Одно из многочисленных «темных мест» «Доктора Живаго» — рассказ об обстоятельствах, в которых происходит последняя встреча заглавного героя романа с его друзьями, Гордоном и Дудоровым:
Комната Гордона была странного устройства. На ее месте была когда-то мастерская модного портного, с двумя отделениями, нижним и верхним. Оба яруса охватывала с улицы одна цельная зеркальная витрина. По стеклу витрины золотой прописью были изображены фамилия портного и род его занятий. Внутри за витриною шла винтовая лестница из нижнего в верхнее отделение.
Теперь из помещения было выкроено три.
Путем добавочных настилов в мастерской были выгаданы междуярусные антресоли, со странным для жилой комнаты окном. Оно было в метр вышиной и приходилось на уровне пола. Окно покрывали остатки золотых букв. В пробелы между ними виднелись до колен ноги находящихся в комнате. В комнате жил Гордон. У него сидели Живаго, Дудоров и Марина с детьми. В отличие от взрослых, дети целиком во весь рост умещались в раме окна. Скоро Марина с девочками ушла. Трое мужчин остались одни.
Изображенное Пастернаком строение необычно само по себе (дважды подчеркивается его «странность»). Но этого мало. Описание дома, в котором живет Гордон, строится по принципу загадки. Процитированный отрывок, как и загадка, поставляет читателю неполное знание о мире: поначалу мы видим только части тел беседующих героев и до конца остаемся в неведении о том, каково имя портного, начертанное на стеклянной стене его заведения.
В первом приближении пастернаковский тайнообраз выглядит относительно легко разгадываемым (как и случай с Комаровским — Сатаниди).
Портновское ателье входит в ту же мотивную парадигму, что и швейная мастерская, купленная матерью Лары. Деятельность Амалии Карловны Гишар, в свою очередь, представляет собой явную пародию на утопическое предпринимательство Веры Павловны из «Что делать?» Чернышевского (что сближает «Доктора Живаго» с «Даром» Набокова[100]). Тогда как Вера Павловна ловко руководит учрежденной ею швейной мастерской и при этом добровольно делит власть и прибыль с работницами, Амалия Карловна не умеет распорядиться хозяйством, так что ее доходы оказываются целиком зависимыми от порядочности ее подчиненных:
Амалия Карловна была в мастерской новым и неопытным человеком. Она не чувствовала себя в полном смысле хозяйкою. Но персонал был честный…

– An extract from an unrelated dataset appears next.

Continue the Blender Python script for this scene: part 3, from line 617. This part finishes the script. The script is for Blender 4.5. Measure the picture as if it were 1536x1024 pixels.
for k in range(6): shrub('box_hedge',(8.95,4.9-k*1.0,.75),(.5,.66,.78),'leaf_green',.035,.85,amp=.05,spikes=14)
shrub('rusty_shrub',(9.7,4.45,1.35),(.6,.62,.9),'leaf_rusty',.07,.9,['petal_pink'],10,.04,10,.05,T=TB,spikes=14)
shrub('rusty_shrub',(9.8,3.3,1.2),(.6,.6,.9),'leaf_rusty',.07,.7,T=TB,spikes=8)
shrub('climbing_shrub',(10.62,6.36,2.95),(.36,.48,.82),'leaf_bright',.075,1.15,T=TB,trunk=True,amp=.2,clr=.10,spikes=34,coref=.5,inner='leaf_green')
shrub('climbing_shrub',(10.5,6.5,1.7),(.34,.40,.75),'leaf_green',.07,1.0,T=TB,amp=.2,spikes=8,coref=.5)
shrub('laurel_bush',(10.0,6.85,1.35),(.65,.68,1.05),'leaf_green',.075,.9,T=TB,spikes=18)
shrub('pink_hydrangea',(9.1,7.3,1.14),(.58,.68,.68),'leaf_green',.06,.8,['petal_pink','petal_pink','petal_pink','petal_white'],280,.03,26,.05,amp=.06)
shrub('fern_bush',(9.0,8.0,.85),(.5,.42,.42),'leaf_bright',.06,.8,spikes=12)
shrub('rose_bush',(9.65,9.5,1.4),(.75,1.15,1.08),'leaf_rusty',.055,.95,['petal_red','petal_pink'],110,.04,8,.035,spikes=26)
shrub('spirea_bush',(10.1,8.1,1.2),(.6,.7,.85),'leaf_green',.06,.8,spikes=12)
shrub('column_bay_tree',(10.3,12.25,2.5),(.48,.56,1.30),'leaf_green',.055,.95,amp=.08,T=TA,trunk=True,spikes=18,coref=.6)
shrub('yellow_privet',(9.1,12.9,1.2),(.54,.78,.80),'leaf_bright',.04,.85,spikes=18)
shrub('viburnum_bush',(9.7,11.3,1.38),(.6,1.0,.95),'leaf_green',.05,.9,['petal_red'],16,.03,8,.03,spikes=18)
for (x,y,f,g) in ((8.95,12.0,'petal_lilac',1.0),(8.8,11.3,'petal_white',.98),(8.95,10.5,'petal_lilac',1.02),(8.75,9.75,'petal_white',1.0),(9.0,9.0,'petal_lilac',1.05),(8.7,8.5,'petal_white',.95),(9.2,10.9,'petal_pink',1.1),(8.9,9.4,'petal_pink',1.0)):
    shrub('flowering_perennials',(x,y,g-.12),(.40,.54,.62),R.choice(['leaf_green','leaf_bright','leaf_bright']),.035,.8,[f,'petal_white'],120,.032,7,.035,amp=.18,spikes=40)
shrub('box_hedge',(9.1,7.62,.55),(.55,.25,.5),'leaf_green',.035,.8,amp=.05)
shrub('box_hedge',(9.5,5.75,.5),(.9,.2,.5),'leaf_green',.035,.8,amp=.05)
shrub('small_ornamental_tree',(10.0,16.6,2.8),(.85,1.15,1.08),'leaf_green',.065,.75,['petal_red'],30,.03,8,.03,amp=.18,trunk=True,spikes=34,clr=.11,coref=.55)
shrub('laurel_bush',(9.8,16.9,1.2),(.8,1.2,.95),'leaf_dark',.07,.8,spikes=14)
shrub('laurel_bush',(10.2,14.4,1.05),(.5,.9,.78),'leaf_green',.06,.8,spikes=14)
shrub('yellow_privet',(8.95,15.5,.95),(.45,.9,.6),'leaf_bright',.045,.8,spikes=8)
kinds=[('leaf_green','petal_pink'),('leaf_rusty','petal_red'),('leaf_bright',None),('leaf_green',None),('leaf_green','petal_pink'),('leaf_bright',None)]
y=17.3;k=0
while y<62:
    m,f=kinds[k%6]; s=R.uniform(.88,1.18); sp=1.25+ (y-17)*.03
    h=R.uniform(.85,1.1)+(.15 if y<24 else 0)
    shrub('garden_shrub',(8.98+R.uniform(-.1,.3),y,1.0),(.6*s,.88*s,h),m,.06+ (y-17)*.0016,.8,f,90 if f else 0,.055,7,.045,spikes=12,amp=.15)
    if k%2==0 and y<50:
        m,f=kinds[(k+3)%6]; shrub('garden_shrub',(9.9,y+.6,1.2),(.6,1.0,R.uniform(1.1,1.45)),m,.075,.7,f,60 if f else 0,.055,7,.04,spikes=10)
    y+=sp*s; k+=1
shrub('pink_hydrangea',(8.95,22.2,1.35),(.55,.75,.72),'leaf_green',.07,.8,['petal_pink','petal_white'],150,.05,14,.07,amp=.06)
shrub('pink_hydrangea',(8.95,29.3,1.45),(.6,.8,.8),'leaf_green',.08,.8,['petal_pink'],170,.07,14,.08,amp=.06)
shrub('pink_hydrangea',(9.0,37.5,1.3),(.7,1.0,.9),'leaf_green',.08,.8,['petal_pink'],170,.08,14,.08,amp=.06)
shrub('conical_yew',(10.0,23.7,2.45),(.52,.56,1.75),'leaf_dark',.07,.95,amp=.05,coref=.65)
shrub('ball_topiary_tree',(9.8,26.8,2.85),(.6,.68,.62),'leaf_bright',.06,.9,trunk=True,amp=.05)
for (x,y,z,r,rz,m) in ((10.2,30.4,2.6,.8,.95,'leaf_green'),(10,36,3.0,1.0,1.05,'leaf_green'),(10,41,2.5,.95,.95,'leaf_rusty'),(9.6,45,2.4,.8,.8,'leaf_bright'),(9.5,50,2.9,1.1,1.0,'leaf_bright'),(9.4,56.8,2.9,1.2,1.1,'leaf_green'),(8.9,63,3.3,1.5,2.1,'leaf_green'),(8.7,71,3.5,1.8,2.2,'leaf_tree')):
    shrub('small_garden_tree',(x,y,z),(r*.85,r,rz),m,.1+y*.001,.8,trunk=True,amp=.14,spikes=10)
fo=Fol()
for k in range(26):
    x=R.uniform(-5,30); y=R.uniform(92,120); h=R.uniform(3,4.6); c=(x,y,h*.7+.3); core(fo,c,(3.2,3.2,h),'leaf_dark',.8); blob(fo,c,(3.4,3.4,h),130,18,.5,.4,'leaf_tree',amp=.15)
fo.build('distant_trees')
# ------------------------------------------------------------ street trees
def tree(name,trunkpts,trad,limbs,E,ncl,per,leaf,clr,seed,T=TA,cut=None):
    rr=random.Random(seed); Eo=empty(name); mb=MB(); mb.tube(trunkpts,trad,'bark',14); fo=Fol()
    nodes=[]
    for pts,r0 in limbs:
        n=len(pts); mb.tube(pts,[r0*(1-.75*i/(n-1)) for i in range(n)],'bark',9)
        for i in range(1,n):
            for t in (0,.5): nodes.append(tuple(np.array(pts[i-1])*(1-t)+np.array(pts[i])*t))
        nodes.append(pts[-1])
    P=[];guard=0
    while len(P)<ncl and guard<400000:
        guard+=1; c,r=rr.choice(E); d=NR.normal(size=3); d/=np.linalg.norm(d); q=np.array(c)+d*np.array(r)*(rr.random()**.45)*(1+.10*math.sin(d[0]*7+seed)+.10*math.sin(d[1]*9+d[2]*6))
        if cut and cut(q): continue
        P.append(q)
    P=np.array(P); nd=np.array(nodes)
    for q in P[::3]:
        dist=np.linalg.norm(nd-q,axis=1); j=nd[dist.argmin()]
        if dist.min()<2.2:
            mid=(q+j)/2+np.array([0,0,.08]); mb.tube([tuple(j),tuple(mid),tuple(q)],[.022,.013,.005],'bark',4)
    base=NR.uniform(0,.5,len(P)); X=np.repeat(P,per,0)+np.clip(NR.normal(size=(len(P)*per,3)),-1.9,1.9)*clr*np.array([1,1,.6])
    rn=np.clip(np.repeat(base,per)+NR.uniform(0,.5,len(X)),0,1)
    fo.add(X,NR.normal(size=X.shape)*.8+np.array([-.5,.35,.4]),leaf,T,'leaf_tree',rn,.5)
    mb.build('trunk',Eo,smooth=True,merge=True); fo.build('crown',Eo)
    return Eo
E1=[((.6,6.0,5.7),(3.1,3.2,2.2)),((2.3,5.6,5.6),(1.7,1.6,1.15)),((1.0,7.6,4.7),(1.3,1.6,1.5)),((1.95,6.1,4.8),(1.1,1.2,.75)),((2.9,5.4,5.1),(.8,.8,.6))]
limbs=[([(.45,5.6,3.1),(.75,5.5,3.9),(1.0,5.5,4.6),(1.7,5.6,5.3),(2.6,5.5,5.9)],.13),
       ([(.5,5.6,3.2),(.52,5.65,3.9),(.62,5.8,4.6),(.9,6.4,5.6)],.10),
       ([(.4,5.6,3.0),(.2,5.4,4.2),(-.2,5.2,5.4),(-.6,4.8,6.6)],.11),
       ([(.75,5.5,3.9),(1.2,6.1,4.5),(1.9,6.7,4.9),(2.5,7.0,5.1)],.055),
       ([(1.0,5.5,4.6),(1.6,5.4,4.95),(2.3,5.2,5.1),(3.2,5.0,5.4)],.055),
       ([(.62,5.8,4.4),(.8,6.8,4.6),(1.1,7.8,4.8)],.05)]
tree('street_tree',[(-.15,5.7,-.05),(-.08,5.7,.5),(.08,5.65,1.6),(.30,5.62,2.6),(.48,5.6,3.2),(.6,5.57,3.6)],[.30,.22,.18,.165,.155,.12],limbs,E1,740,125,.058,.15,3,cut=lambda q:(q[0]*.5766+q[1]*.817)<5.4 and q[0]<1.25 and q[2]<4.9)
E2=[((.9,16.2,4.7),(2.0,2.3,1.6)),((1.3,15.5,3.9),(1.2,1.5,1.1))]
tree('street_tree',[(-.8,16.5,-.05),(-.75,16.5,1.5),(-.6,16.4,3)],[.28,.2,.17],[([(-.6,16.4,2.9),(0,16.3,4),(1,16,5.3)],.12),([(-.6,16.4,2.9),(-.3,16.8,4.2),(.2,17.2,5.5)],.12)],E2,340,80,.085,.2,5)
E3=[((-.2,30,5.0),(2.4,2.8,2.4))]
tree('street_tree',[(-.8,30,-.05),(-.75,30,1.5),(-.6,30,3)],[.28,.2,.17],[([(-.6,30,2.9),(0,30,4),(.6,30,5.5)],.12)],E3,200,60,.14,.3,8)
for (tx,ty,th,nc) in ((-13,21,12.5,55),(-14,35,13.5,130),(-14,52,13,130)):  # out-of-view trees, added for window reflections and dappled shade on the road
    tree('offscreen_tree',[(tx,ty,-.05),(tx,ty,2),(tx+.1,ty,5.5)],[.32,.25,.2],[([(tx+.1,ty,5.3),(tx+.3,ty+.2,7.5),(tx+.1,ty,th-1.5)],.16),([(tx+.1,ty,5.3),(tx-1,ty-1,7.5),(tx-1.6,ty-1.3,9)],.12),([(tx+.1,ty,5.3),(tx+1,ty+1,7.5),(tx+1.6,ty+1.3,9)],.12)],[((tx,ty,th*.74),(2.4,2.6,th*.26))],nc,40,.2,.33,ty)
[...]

Героиню Чернышевского, увлеченную эмансипацией женщин, сменяет в «Докторе Живаго» раба мужчин[102]:
Амалия Карловна […] была страшная трусиха и смертельно боялась мужчин. Именно поэтому она с перепугу и от растерянности все время попадала к ним из объятия в объятие.
Новизне дела, которому посвящает свою жизнь Вера Павловна, противостоит у Пастернака сохранение Амалией Карловной порядка, установленного прежней владелицей швейного предприятия[103].
Чернышевский соотносит швейное заведение Веры Павловны с «хрустальным дворцом», явившимся ей в утопическом сне. После того как швейную мастерскую основывает по почину Веры Павловны и ее подруга Мерцалова, у женщин появляется возможность совместно открыть собственный магазин на Невском под вывеской «Au bon travail. Magasin des Nouveautés». Некий медик, товарищ Кирсанова, советует заменить вывеску другой, в которой присутствовала бы фамилия Веры Павловны:
Кирсанов стал говорить, что русская фамилия его жены наделает коммерческого убытка; наконец, придумал такое средство: его жену зовут «Вера» — по-французски вера — foi, если бы на вывеске можно было написать вместо Au bon travail — A la bonne foi, то не было ли бы достаточно этого? — Это бы имело самый невинный смысл — «добросовестный магазин», и имя хозяйки было бы на вывеске…[104]
Обратимся снова к портновскому ателье, в котором поселился Гордон. Наследуя мастерской мадам Гишар, оно тем самым возвращает нас и к «Что делать?». Витрина во всю стену делает ателье внешне подобным «хрустальному дворцу» (чьим зачаточным прообразом было швейное заведение Веры Павловны). Беседа поверивших в социализм Гордона и Дудорова с Живаго, который думает, слушая друзей, о том, что «несвободный человек всегда идеализирует свою неволю» (3, 475), сообщает месту действия также сущностное сходство с утопическим строением из «Что делать?». Комната, оборудованная между этажами, и есть y-топос, участок пространства, который не должен был бы существовать как жилой (подробнее об антиутопизме «Доктора Живаго» см. в следующей главе).